Given material:
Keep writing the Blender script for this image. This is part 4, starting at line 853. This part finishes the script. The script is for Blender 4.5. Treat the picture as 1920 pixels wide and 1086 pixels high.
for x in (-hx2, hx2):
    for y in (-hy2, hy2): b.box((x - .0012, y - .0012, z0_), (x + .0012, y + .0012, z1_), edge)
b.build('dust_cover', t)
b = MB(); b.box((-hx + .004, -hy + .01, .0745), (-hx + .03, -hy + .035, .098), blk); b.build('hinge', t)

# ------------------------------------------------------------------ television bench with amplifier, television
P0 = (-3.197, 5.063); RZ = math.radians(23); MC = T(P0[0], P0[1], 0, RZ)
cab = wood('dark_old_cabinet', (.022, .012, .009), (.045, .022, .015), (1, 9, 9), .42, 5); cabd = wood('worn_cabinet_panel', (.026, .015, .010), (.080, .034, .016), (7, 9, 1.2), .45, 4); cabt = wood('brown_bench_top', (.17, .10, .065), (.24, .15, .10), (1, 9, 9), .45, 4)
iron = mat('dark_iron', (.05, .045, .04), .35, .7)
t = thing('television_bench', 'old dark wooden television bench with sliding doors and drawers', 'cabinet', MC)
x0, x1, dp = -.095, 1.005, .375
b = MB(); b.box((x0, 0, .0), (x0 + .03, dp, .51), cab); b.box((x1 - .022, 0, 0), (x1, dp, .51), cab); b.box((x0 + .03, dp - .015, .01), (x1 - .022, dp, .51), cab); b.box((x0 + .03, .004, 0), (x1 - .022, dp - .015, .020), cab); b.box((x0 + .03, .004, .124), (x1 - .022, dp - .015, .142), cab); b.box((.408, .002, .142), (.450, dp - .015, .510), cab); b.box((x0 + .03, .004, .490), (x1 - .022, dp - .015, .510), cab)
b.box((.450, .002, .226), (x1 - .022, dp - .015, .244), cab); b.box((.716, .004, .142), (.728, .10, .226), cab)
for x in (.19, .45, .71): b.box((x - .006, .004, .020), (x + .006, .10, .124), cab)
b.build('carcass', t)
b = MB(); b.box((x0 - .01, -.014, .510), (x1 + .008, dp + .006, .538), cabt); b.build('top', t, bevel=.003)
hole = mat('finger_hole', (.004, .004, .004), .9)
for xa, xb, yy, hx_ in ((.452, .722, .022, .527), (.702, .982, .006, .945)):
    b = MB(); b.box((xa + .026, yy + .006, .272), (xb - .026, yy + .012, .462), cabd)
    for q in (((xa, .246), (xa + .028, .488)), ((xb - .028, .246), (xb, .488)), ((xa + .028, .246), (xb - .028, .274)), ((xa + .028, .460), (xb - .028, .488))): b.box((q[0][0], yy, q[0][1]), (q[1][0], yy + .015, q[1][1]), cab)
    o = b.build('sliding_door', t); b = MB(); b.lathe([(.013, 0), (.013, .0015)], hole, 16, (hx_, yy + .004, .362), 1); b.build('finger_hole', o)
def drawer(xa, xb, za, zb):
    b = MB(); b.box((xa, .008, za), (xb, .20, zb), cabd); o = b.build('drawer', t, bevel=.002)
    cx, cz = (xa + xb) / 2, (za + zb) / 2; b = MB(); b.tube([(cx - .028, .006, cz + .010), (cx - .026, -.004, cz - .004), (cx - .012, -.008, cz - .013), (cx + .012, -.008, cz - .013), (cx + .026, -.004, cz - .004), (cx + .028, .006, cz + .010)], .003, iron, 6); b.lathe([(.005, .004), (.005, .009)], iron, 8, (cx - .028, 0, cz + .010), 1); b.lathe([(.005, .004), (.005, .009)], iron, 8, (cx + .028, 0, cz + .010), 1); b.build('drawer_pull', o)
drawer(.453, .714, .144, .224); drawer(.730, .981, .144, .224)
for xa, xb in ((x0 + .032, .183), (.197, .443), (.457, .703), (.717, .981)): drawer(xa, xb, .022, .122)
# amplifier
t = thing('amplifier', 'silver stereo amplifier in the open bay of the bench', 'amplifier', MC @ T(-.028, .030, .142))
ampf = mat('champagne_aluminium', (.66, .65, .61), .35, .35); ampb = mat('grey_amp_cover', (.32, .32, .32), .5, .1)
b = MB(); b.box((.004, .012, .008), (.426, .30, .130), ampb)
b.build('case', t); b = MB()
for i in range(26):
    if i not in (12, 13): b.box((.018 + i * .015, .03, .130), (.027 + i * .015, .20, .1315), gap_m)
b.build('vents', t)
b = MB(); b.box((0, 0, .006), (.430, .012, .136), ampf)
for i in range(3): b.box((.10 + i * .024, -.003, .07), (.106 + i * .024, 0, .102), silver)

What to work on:
Set down each line of the material verbatim, from the first line through the line that contains "b = MB(); b.box((-hx".

Exercise output:
Keep writing the Blender script for this image. This is part 4, starting at line 853. This part finishes the script. The script is for Blender 4.5. Treat the picture as 1920 pixels wide and 1086 pixels high.
for x in (-hx2, hx2):
    for y in (-hy2, hy2): b.box((x - .0012, y - .0012, z0_), (x + .0012, y + .0012, z1_), edge)
b.build('dust_cover', t)
b = MB(); b.box((-hx + .004, -hy + .01, .0745), (-hx + .03, -hy + .035, .098), blk); b.build('hinge', t)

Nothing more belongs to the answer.